Tuesday, March 8, 2011

Losing More Carriers

With today's report that Sprint/Nextel is considering buying T-Mobile, we're converting our Fat Tuesday beads to Worry Beads. It does look like a slow but sure path of consolidation toward a "Big 2" in the wireless industry. This deal could be limited to T-Mobile's parent company, Deutsch Telekom, investing in Sprint's Clearwire network to give T-Mobile a 4G footprint.

Consolidation keeps on rolling whether this deal happens or not. We were saddened to hear that Cap Rock Cellular of west Texas has sold out to AT&T. AT&T already has extensive operations throughout the state, but when Verizon Wireless jumped ahead in west Texas with the Alltel acquisition, AT&T needed to act. They become another new player in west Texas and that just may be a positive change to the locals, but it's just one more step toward making the big ones too big. This marks the 5th small Texas carrier that AT&T has grabbed, with maybe just one left, XIT Cellular.

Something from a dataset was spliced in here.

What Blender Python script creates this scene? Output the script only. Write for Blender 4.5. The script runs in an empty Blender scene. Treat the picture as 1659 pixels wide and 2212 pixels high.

We thought the small telephone cooperatives would be a strong voice for local wireless service, but the smell of money is too strong. Coincidentally, Cap Rock purchased their wireline operations from Southwestern Bell, a predecessor of the current AT&T. Independence is fleeting. I hope reasonably-priced wireless isn't.

3 comments:

Benjamin A said...

GSM, HSDPA, CDMA 1X/EVDO, WiMAX, iDEN, and maybe LTE all from one company! That is a crazy concept.

Oz Andrews said...

Ah yes. Sprint couldn't integrate the Nextel iDEN network into their operation. Now they think they can add a GSM network? Some of us learn from our mistakes.

William said...

Such a merger would force the new company to jump to LTE. It would be very impractical from a fiscal standpoint to operate so many different networks; iDEN would obviously be the first to go, but after that, it would be difficult to move 35 million Sprint or T-Mobile customers to GSM or CDMA. The parent company would have to choose one or the other until a a full scale LTE network would become available. If Sprint would do to T-Mobile what they did to Nextel, they would bleed off tens of millions of customers; and vice versa if T-Mobile did the same to Sprint customers. And sadly, these customers would likely all switch to the Big Two. It's conceivable that the combined company would lose several hundred thousand to possibly a few million customers right from the beginning; I know of many T-Mobile and Sprint customers whom refuse to switch from one company to the next. We'll see if anyone learned something as Bill mentioned. At the very least, this is a very risky move, but it can be pulled off if Sprint learned it's lesson from the Nextel debacle. Such a merger will either be a gold mine if done right, or a money drain if botched.